Tendo o homem o livre-arbítrio, em nada entra a fatalidade em suas ações individuais; quanto aos acontecimentos da vida privada, que por vezes parecem atingi-lo fatalmente, eles têm duas causas bem distintas: uns são consequência direta de sua conduta na existência presente; muitas pessoas são infelizes, doentes, enfermas por sua culpa; muitos acidentes são resultado da imprevidência; ele não pode queixar-se senão de si mesmo, e não da fatalidade ou, como se diz, de sua má estrela. Os outros são inteiramente independentes da vida presente e parecem, por isto mesmo, devidos a uma certa fatalidade. Mas, ainda aqui o Espiritismo nos demonstra que essa fatalidade é apenas aparente, e que certas posições penosas da vida têm sua razão de ser na pluralidade das existências. O Espírito as escolheu voluntariamente na erraticidade, antes de sua encarnação, como provações para o seu adiantamento. Elas são, pois, produto do livre-arbítrio, e não da fatalidade. Se algumas vezes são impostas como expiação, por uma vontade superior, é ainda por força das más ações voluntariamente cometidas pelo homem em existência precedente, e não como consequência de uma lei fatal, porquanto ele poderia tê-las evitado, agindo de outro modo.

A fatalidade é o freio imposto ao homem por uma vontade superior a ele, e mais sábia que ele, em tudo o que não é deixado à sua iniciativa. Mas ela jamais é um entrave ao exercício de seu livre-arbítrio, no que toca às suas ações pessoais. Ela não pode impor-lhe nem o mal nem o bem. Desculpar uma ação má qualquer pela fatalidade ou, como se diz muitas vezes, pelo destino, seria abdicar a capacidade de discernimento que Deus lhe deu para pesar o pró e o contra, a oportunidade ou a falta de oportunidade, as vantagens e os inconvenientes de cada coisa. Se um acontecimento está no destino de um homem, ele realizar-se-á, a despeito de sua vontade, e será sempre para o seu bem, mas as circunstâncias da realização dependem do emprego que ele faça de seu livre-arbítrio, e muitas vezes ele pode reverter em seu prejuízo o que deveria ser um bem, se agir com imprevidência, e se se deixar arrastar pelas suas paixões. Ele se engana mais ainda se toma o seu desejo ou os desvios de sua imaginação por seu destino. (Vide O Evangelho segundo o Espiritismo, Cap.
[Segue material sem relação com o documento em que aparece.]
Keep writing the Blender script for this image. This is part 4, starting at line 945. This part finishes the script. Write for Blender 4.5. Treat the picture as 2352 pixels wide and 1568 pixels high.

V, itens l a 11).

Tais são as reflexões que nos sugeriram os três ou quatro pequenos cálculos de concordância de datas que nos foram apresentados, e sobre os quais nos pediram conselho. Elas eram necessárias para demonstrar que em semelhante matéria, de alguns fatos idênticos não se podia concluir por uma aplicação geral. Aproveitamo-los para resolver, por novos argumentos, a grave questão da fatalidade e do livre-arbítrio.